Welsh Govt to shell out £1,000,000 for smacking ban preparations in 2020

Close to a million pounds will be spent on preparations for the Welsh Government’s smacking ban this year.

Ministers have pledged £600,000 for awareness-raising about the ban, £325,000 for a parenting campaign, and £73,000 for public research and engagement between 2020 and 2021.

In total, £998,000 has been ring-fenced for smacking ban preparations despite the Government’s bill only being at Stage 3 of the legislative process.

The figures appear in a Government document relating to the draft 2020-21 budget.

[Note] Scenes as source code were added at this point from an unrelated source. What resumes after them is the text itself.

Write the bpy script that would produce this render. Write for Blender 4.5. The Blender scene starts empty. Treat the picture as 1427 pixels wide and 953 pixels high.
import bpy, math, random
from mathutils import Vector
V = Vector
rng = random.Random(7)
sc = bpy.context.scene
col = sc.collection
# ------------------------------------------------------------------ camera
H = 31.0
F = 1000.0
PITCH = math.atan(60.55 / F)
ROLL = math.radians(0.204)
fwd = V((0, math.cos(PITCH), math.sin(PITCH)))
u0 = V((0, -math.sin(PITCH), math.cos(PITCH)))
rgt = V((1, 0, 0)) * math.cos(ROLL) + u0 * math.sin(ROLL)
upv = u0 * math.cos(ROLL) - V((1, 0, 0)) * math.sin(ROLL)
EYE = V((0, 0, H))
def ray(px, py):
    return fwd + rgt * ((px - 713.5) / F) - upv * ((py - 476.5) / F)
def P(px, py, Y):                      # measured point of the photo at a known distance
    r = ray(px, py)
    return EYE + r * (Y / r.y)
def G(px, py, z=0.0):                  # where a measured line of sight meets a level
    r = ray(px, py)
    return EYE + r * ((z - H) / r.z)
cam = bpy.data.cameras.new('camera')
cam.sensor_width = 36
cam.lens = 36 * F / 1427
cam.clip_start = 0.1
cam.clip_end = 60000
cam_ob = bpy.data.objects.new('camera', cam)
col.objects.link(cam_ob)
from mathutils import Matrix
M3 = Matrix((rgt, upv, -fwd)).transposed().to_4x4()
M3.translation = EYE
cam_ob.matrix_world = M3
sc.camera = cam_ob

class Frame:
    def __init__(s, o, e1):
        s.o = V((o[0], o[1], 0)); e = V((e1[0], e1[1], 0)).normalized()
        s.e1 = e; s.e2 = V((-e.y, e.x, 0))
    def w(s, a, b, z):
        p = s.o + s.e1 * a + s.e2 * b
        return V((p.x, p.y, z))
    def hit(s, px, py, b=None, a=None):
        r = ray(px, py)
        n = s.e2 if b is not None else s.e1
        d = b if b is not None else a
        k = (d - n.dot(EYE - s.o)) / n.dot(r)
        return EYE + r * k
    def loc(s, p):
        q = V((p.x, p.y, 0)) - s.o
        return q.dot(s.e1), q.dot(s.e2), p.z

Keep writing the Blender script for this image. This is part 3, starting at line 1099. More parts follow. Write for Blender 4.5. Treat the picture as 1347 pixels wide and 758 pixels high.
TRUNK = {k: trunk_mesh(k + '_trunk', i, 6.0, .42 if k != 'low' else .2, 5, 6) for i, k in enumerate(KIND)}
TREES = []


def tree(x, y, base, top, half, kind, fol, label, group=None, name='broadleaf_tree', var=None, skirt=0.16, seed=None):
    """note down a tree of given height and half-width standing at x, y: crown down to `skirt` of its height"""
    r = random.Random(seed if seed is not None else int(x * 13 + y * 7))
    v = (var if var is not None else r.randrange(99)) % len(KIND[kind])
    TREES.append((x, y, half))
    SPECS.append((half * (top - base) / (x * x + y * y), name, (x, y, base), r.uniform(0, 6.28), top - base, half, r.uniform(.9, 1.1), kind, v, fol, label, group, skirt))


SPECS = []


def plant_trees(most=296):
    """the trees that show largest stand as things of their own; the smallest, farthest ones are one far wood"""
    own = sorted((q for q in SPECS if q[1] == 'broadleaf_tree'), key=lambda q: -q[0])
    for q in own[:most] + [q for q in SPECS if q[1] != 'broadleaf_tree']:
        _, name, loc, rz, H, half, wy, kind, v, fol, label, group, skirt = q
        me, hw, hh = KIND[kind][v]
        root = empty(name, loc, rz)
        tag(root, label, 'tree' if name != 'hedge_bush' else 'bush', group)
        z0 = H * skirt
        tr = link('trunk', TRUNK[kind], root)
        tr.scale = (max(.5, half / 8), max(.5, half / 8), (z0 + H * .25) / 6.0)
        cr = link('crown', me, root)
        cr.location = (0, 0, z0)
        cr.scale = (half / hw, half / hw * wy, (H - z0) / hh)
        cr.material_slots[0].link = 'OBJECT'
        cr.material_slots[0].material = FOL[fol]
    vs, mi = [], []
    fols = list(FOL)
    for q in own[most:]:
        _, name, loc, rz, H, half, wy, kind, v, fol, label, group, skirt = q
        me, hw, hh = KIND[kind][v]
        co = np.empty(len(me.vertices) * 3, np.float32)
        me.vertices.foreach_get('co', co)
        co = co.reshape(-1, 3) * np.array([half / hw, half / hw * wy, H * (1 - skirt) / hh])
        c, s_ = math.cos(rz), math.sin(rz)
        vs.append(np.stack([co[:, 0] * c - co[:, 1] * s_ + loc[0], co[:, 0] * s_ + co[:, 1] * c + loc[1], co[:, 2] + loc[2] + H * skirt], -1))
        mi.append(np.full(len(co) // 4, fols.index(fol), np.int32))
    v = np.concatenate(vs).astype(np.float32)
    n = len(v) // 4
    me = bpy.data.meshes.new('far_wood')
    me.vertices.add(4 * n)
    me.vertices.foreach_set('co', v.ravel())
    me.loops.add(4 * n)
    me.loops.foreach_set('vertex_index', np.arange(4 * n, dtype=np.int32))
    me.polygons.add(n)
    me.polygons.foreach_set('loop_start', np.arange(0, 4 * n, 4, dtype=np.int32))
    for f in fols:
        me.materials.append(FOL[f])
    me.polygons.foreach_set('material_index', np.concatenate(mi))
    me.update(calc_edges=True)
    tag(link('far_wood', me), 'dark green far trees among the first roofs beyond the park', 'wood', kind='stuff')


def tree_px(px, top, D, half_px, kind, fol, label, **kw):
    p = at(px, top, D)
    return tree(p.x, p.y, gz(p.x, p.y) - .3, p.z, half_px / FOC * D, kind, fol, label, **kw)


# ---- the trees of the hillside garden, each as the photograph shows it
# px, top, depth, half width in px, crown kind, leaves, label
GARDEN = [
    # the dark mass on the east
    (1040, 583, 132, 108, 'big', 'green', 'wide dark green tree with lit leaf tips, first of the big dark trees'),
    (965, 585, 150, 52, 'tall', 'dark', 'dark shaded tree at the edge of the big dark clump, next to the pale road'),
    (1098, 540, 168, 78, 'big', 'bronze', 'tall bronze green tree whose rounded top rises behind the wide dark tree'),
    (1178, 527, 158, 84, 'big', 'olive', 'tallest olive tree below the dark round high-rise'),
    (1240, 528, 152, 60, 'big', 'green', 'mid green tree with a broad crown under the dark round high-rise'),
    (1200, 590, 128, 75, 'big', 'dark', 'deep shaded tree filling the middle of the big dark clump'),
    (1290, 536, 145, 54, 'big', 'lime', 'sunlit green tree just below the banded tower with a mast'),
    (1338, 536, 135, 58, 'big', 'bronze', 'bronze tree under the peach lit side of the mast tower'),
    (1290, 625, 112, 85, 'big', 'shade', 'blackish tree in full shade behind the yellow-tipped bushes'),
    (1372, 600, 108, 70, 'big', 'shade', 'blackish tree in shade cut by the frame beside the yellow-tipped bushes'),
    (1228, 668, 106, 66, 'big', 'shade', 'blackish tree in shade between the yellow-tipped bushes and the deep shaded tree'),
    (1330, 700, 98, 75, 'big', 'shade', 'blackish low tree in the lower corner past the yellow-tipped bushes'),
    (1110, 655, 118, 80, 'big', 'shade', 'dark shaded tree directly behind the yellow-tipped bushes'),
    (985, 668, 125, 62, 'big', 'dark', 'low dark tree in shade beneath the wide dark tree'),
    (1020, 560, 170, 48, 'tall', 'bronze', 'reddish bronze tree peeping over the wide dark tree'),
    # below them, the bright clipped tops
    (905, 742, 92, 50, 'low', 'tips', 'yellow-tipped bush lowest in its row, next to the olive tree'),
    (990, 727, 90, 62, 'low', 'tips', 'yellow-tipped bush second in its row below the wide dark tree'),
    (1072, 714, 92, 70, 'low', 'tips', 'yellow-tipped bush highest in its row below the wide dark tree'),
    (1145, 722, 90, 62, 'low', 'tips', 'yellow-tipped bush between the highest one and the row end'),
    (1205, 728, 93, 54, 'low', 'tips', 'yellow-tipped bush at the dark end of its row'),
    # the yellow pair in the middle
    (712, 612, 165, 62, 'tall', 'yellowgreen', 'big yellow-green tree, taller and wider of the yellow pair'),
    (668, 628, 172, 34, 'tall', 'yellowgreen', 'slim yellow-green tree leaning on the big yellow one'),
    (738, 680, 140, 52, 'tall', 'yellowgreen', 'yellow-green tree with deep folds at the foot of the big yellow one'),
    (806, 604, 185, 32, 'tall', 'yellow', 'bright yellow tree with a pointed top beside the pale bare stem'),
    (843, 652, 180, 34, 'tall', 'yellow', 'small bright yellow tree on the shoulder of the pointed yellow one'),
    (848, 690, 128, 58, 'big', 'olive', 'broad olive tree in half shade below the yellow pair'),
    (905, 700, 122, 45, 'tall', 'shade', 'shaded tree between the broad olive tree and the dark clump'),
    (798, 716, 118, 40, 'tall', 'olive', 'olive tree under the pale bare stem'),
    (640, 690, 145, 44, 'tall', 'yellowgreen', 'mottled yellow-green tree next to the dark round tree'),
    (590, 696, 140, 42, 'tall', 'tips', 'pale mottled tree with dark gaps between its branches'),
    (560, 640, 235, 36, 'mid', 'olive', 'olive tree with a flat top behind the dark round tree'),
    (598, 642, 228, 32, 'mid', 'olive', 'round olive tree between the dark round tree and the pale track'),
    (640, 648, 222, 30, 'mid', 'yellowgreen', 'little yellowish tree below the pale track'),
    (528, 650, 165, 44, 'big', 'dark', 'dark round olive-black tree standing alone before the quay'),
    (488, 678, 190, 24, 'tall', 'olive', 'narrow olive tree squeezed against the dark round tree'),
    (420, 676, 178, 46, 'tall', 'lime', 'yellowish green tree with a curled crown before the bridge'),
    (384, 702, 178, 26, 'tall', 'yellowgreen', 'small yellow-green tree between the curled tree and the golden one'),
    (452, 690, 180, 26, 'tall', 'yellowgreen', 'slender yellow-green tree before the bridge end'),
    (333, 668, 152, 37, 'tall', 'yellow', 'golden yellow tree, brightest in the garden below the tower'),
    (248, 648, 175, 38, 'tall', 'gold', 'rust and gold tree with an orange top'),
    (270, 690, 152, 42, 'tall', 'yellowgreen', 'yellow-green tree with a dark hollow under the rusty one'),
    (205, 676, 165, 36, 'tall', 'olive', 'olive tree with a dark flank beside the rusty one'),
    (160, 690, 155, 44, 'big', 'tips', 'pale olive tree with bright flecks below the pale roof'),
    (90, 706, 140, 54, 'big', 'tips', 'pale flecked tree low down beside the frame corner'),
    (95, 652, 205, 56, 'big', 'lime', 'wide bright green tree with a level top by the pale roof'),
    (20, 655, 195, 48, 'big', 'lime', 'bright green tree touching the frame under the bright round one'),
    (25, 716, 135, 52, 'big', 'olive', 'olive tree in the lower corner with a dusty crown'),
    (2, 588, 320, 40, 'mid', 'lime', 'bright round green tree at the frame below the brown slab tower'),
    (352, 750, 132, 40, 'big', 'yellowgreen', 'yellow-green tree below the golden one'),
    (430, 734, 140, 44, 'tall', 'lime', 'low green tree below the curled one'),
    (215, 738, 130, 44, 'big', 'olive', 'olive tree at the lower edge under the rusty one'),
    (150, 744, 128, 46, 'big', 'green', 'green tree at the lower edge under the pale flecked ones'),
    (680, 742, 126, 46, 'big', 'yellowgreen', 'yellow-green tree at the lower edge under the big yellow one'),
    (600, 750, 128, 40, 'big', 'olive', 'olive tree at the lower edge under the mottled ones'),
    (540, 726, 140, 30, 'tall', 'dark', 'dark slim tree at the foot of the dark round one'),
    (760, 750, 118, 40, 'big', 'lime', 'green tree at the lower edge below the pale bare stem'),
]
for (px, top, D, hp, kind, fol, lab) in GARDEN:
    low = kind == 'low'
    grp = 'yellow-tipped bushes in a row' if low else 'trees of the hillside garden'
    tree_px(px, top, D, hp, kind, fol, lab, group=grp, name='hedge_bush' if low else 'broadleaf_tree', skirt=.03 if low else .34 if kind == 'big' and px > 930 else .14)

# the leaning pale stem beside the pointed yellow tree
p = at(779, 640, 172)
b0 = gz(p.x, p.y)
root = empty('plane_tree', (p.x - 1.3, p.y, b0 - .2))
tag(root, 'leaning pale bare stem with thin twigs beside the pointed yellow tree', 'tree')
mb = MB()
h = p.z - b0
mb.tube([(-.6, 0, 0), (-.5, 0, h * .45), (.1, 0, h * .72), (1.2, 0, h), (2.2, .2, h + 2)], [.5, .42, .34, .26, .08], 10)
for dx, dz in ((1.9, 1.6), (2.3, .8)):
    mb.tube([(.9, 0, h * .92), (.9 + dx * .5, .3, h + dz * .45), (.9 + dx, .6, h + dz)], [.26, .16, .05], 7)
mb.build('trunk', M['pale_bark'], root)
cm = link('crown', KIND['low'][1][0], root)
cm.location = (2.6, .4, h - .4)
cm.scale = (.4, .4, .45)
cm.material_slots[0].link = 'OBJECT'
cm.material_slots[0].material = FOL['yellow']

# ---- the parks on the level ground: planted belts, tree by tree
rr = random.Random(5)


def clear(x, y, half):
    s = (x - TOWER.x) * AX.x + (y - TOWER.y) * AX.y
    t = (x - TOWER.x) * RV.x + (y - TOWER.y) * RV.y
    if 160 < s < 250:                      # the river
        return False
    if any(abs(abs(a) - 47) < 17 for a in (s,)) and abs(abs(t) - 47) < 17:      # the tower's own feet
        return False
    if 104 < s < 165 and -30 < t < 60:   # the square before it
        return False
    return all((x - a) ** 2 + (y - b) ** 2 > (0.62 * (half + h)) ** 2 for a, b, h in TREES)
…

Ministers are yet to provide estimates of the costs of a smacking ban to social services departments in Wales, despite calls from Assembly Members to provide more detail as soon as possible.

The Government has previously suggested that as many as 548 people a year will be investigated for smacking – 2,740 in the first five years.

In a letter to the Assembly’s Children’s Committee in November, social services chiefs warned that an increased burden on social workers could have a devastating impact on already overstretched services.

The letter, signed by Sue Cooper, President of ADSS Cymru, states: “There is now little flexibility within local authority social services budgets to respond to in-year financial pressures. So much so, that some authorities have had to take recourse action through the use of contingency and reserve funding.

“This is clearly having a negative impact on available services and is simply not a sustainable position going forward.”

With the costs for this unpopular legislation mounting and no analysis of how it will affect beleaguered social work departments, the Government must call time on the smacking bill.

The existing law strongly protects children from abuse. Distracting professionals who work in child protection with trivial smacking cases will affect their ability to work effectively.